Quote, verbatim, all material below, without pictures.
━━━ Source data ━━━
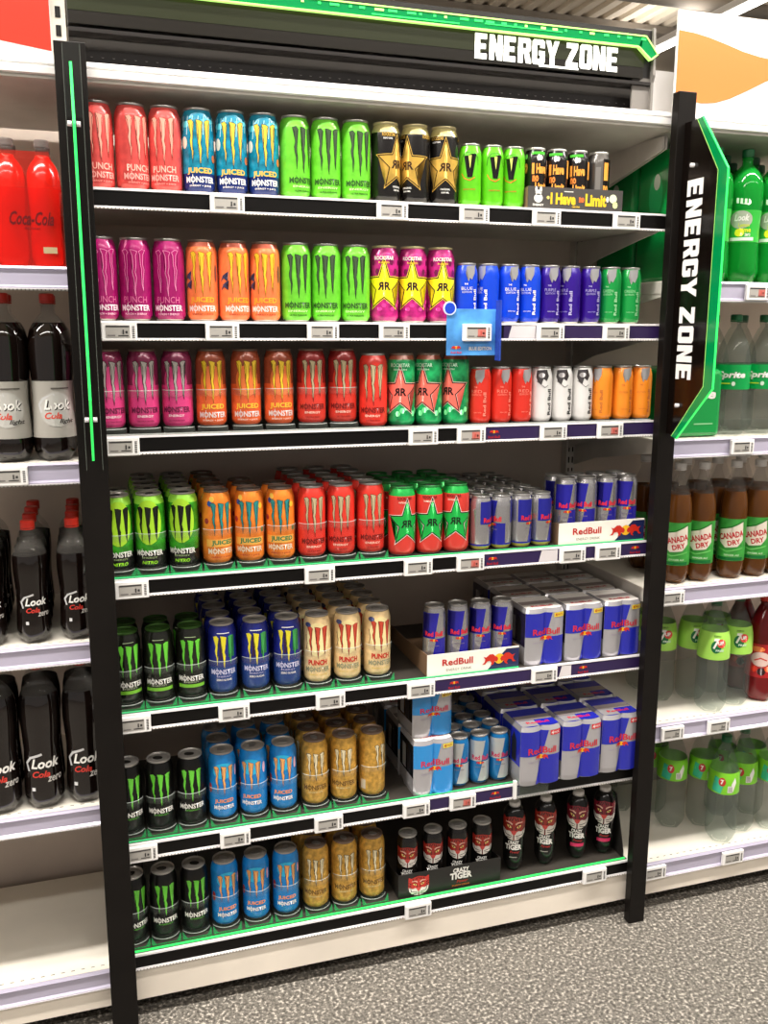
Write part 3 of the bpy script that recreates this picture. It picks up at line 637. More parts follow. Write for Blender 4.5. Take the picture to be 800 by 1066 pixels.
ORD = ['first','second','third','fourth','fifth','sixth','seventh','eighth','ninth','tenth']
def tags(xs, z, where, redset=()):
    for i, x in enumerate(xs):
        st = 1 if i in redset else 0; fr, sc, pr, co = TM[st]
        lab = 'electronic price tag%s, %s from left on %s' % (' with red price' if st else '', ORD[i], where)
        e = thing('price_tag', lab, 'price tag', (x, -.0035, z-.021), 0, 'electronic price tags')
        part('frame', fr, e); s = part('screen', sc, e); part('printed_price', pr, s); part('bar_code', co, e)
tags([.281,.64,.834,1.014,1.225], Z[1], 'the top rail')
tags([.053,.263,.482,.646,1.035,1.212], Z[2], 'the second rail')
tags([.047,.718,.838,1.053,1.209], Z[3], 'the third rail', (2,4))
tags([.052,.469,.709,.843,1.12,1.221], Z[4], 'the fourth rail', (3,))
tags([.043,.264,.492,.72,1.054], Z[5], 'the fifth rail')
tags([.044,.258,.485,.711,.836], Z[6], 'the sixth rail', (4,))
tags([.719,1.231], Z[7], 'the bottom rail')
tags([-.176], ZN[2]-.002, 'the cola bay second rail')
tags([1.614], ZN[1]-.004, 'the lime bottle rail at right', (0,))
tags([1.604], ZN[2]-.004, 'the second rail at right')
tags([1.422], ZN[3]-.004, 'the ginger ale bottle rail')
tags([1.45,1.599], ZN[4]-.004, 'the fourth rail at right')
tags([1.423,1.683], ZN[5]-.004, 'the base rail at right')
# purple rail strips with small bull emblems, printed paper strips clipped in the rail
def strip(x0, x1, z, where, emblem=True, white=None):
    s = thing('rail_strip', 'dark purple rail strip %s' % where, 'label strip', ((x0+x1)/2, -.0024, z), 0, 'purple rail strips'); W = (x1-x0)/2
    part('paper', MB().box(-W,W,-.001,-.0001,-.0345,-.005,M_PURP).mesh('paper'), s)
    A = Art()
    if emblem:
        bulls(A, emblem-(x0+x1)/2 if emblem is not True else 0, -.016, .012, 1); A.text('Red Bull', emblem-(x0+x1)/2 if emblem is not True else 0, -.0285, .03, .006, (190,40,50), 2, .02)
    if white: 
        a_, b_ = white[0]-(x0+x1)/2, white[1]-(x0+x1)/2; A.poly([(a_,-.034),(b_,-.034),(b_,-.0055),(a_+.008,-.0055)], (226,220,222), 1)
    if A.items:
        m = MB(); A.flat(m, lambda x, z_, l: (x, -.0011-l, z_)); part('print', m.mesh('print'), s)
strip(.918,1.34,Z[2],'on the second rail below the blue cans',False,(.93,1.0))
strip(.878,1.34,Z[3],'on the third rail below the white and orange cans',.90); strip_x = 1
strip(.884,1.18,Z[4],'on the fourth rail below the small silver cans',.905,(1.03,1.082)); strip(1.181,1.34,Z[4],'on the fourth rail at its right end',1.305)
strip(.76,1.10,Z[5],'on the fifth rail below the slim can carton',.81); strip(1.101,1.34,Z[5],'on the fifth rail below the multipacks',1.17,(1.10,1.135))
strip(.748,1.0,Z[6],'on the sixth rail below the small light blue cans',.93)

# promo card on second rail
P = thing('promo_card', 'blue promotional card clipped over the second rail with a round badge', 'sign', (.838,-.004,1.552))
m = MB(); m.rbox(-.066,.056,-.006,-.004,0,.105,mat('blue_promo_card',(80,150,225),.25,noise=.5,nscale=12),.0008); part('card', m.mesh('card'), P)
A = Art(); bulls(A,-.042,.018,.012,1); A.text('Red Bull',-.042,.007,.026,.005,(205,50,70),2,.02); A.text('BLUE EDITION',.018,.016,.056,.008,WHT,2,.02)
m = MB(); A.flat(m, lambda x,z,l: (x,-.0062-l,z)); part('print', m.mesh('pr'), P)
m = MB(); m.lathe([(.0001,-.0095),(.0155,-.0095),(.0155,-.0065),(.0001,-.0065)], 24, mat('badge_white',(210,225,250),.3), smooth=False)
m.lathe([(.0001,-.0100),(.0125,-.0100),(.0125,-.0095)], 24, ink((30,70,200)), smooth=False); m.v = [(x-.060, z, -y+.106) for x,y,z in m.v]
part('badge', m.mesh('badge'), P)
part('clear_side_fin', MB().rbox(.056,.060,-.030,-.003,-.012,.125,mat('blue_tinted_fin',(60,90,190),.15,alpha=.6,tint=(120,150,240)),.001).mesh('fin'), P)
fr, sc, pr, co = TM[1]
e = thing('price_tag', 'white electronic price tag with red price, on the blue promotional card', 'price tag', (.845,-.0102+.0026,1.604), 0, 'electronic price tags')
part('frame', fr, e); s = part('screen', sc, e); part('printed_price', pr, s); part('bar_code', co, e)

# green edge-lit strip on the lower shelves
for k, mm in ((3, M_EDGE), (4, M_LEDD), (5, M_LEDD), (6, M_LEDD), (7, M_LED)):
    m = MB(); x1 = {5: .99, 6: .995}.get(k, 1.335); m.box(.008, x1, .006, .0088, .0003, .0028 if k < 7 else .004, mm)
    o = m.build('edge_light_strip', None, (0,0,Z[k])); tag(o, '%s light strip along the front of the %s' % ('clear' if k == 3 else 'bright green' if k == 7 else 'pale green', NAME[k]), 'light strip')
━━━
Expected answer:
Write part 3 of the bpy script that recreates this picture. It picks up at line 637. More parts follow. Write for Blender 4.5. Take the picture to be 800 by 1066 pixels.
ORD = ['first','second','third','fourth','fifth','sixth','seventh','eighth','ninth','tenth']
def tags(xs, z, where, redset=()):
    for i, x in enumerate(xs):
        st = 1 if i in redset else 0; fr, sc, pr, co = TM[st]
        lab = 'electronic price tag%s, %s from left on %s' % (' with red price' if st else '', ORD[i], where)
        e = thing('price_tag', lab, 'price tag', (x, -.0035, z-.021), 0, 'electronic price tags')
        part('frame', fr, e); s = part('screen', sc, e); part('printed_price', pr, s); part('bar_code', co, e)
tags([.281,.64,.834,1.014,1.225], Z[1], 'the top rail')
tags([.053,.263,.482,.646,1.035,1.212], Z[2], 'the second rail')
tags([.047,.718,.838,1.053,1.209], Z[3], 'the third rail', (2,4))
tags([.052,.469,.709,.843,1.12,1.221], Z[4], 'the fourth rail', (3,))
tags([.043,.264,.492,.72,1.054], Z[5], 'the fifth rail')
tags([.044,.258,.485,.711,.836], Z[6], 'the sixth rail', (4,))
tags([.719,1.231], Z[7], 'the bottom rail')
tags([-.176], ZN[2]-.002, 'the cola bay second rail')
tags([1.614], ZN[1]-.004, 'the lime bottle rail at right', (0,))
tags([1.604], ZN[2]-.004, 'the second rail at right')
tags([1.422], ZN[3]-.004, 'the ginger ale bottle rail')
tags([1.45,1.599], ZN[4]-.004, 'the fourth rail at right')
tags([1.423,1.683], ZN[5]-.004, 'the base rail at right')
# purple rail strips with small bull emblems, printed paper strips clipped in the rail
def strip(x0, x1, z, where, emblem=True, white=None):
    s = thing('rail_strip', 'dark purple rail strip %s' % where, 'label strip', ((x0+x1)/2, -.0024, z), 0, 'purple rail strips'); W = (x1-x0)/2
    part('paper', MB().box(-W,W,-.001,-.0001,-.0345,-.005,M_PURP).mesh('paper'), s)
    A = Art()
    if emblem:
        bulls(A, emblem-(x0+x1)/2 if emblem is not True else 0, -.016, .012, 1); A.text('Red Bull', emblem-(x0+x1)/2 if emblem is not True else 0, -.0285, .03, .006, (190,40,50), 2, .02)
    if white: 
        a_, b_ = white[0]-(x0+x1)/2, white[1]-(x0+x1)/2; A.poly([(a_,-.034),(b_,-.034),(b_,-.0055),(a_+.008,-.0055)], (226,220,222), 1)
    if A.items:
        m = MB(); A.flat(m, lambda x, z_, l: (x, -.0011-l, z_)); part('print', m.mesh('print'), s)
strip(.918,1.34,Z[2],'on the second rail below the blue cans',False,(.93,1.0))
strip(.878,1.34,Z[3],'on the third rail below the white and orange cans',.90); strip_x = 1
strip(.884,1.18,Z[4],'on the fourth rail below the small silver cans',.905,(1.03,1.082)); strip(1.181,1.34,Z[4],'on the fourth rail at its right end',1.305)
strip(.76,1.10,Z[5],'on the fifth rail below the slim can carton',.81); strip(1.101,1.34,Z[5],'on the fifth rail below the multipacks',1.17,(1.10,1.135))
strip(.748,1.0,Z[6],'on the sixth rail below the small light blue cans',.93)

# promo card on second rail
P = thing('promo_card', 'blue promotional card clipped over the second rail with a round badge', 'sign', (.838,-.004,1.552))
m = MB(); m.rbox(-.066,.056,-.006,-.004,0,.105,mat('blue_promo_card',(80,150,225),.25,noise=.5,nscale=12),.0008); part('card', m.mesh('card'), P)
A = Art(); bulls(A,-.042,.018,.012,1); A.text('Red Bull',-.042,.007,.026,.005,(205,50,70),2,.02); A.text('BLUE EDITION',.018,.016,.056,.008,WHT,2,.02)
m = MB(); A.flat(m, lambda x,z,l: (x,-.0062-l,z)); part('print', m.mesh('pr'), P)
m = MB(); m.lathe([(.0001,-.0095),(.0155,-.0095),(.0155,-.0065),(.0001,-.0065)], 24, mat('badge_white',(210,225,250),.3), smooth=False)
m.lathe([(.0001,-.0100),(.0125,-.0100),(.0125,-.0095)], 24, ink((30,70,200)), smooth=False); m.v = [(x-.060, z, -y+.106) for x,y,z in m.v]
part('badge', m.mesh('badge'), P)
part('clear_side_fin', MB().rbox(.056,.060,-.030,-.003,-.012,.125,mat('blue_tinted_fin',(60,90,190),.15,alpha=.6,tint=(120,150,240)),.001).mesh('fin'), P)
fr, sc, pr, co = TM[1]
e = thing('price_tag', 'white electronic price tag with red price, on the blue promotional card', 'price tag', (.845,-.0102+.0026,1.604), 0, 'electronic price tags')
part('frame', fr, e); s = part('screen', sc, e); part('printed_price', pr, s); part('bar_code', co, e)

# green edge-lit strip on the lower shelves
for k, mm in ((3, M_EDGE), (4, M_LEDD), (5, M_LEDD), (6, M_LEDD), (7, M_LED)):
    m = MB(); x1 = {5: .99, 6: .995}.get(k, 1.335); m.box(.008, x1, .006, .0088, .0003, .0028 if k < 7 else .004, mm)
    o = m.build('edge_light_strip', None, (0,0,Z[k])); tag(o, '%s light strip along the front of the %s' % ('clear' if k == 3 else 'bright green' if k == 7 else 'pale green', NAME[k]), 'light strip')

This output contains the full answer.